The cost of a regular adult passport will move from $4,500 to $6,500, while the passport for a minor will move from $2,700 to $4,000.

Replacing lost passports for adults will cost $11,500 (up from $9,500) and $7,000 (up from $5,700) for minors.

PICA explained that the current fee structure was introduced in 2009 and that the new amounts seek to cover inflation and the movement in the exchange rate over the period. Importantly as well, is the fact that the agency will have to be self-sufficient as it will no longer receive money from the Consolidated Fund.

"The new fees will provide the agency with the necessary funding to employ more immigration offficers and other staff, as well as offer some technological improvements and space requirements for customers and staff," the agency said.

"It is noted that, while the agency has made considerable gains to fully cover all its operational costs, it is only staffed at 70 per cent for permanent employees. Additionally, a considerable portion of the technological inputs for its services are quoted in foreign exchange. In order to fulfil its mandate of border security, the staffing levels, and use of technology are necessary and become even more important in light of current international threats," the statement continued.

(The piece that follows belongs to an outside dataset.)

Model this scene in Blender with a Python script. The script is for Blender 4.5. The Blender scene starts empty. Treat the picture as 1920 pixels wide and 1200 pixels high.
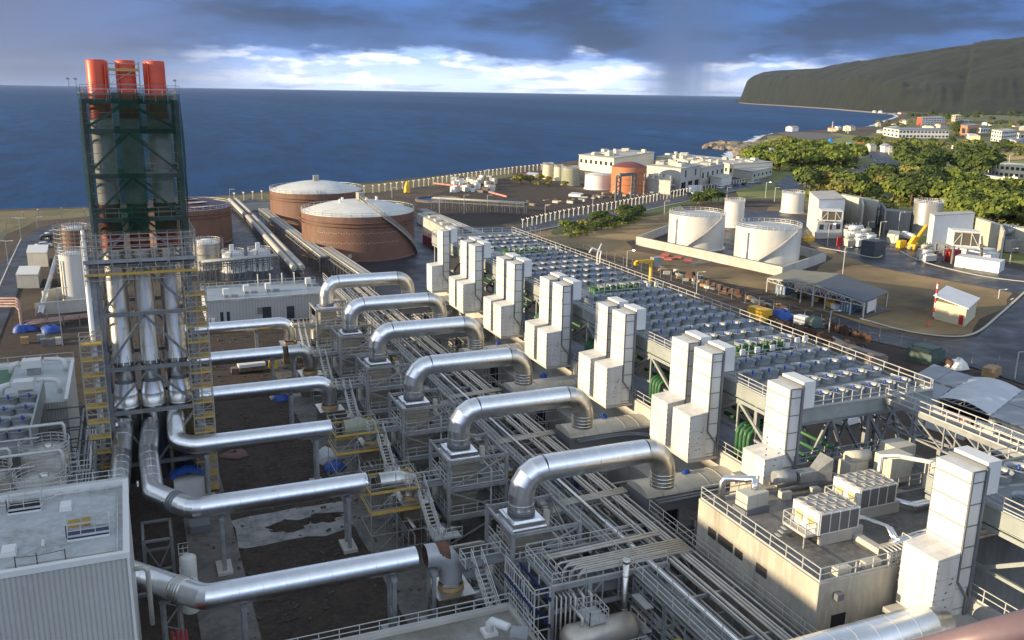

In addition to the increased fees, PICA said it will make changes to its services, and will introduce a same-day service at its headquarters at 25 Constant Spring Road. It said it will also offer expedited services of seven and five days at its regional office and outposts in Montego Bay, St Ann's Bay, Portmore, May Pen, and Mandeville. The regular service at those points is currently 14 and 11 days.

"Over the years the agency has met it customer service promise of providing passports in seven working days, and in the last financial year met this target 99 per cent," PICA said.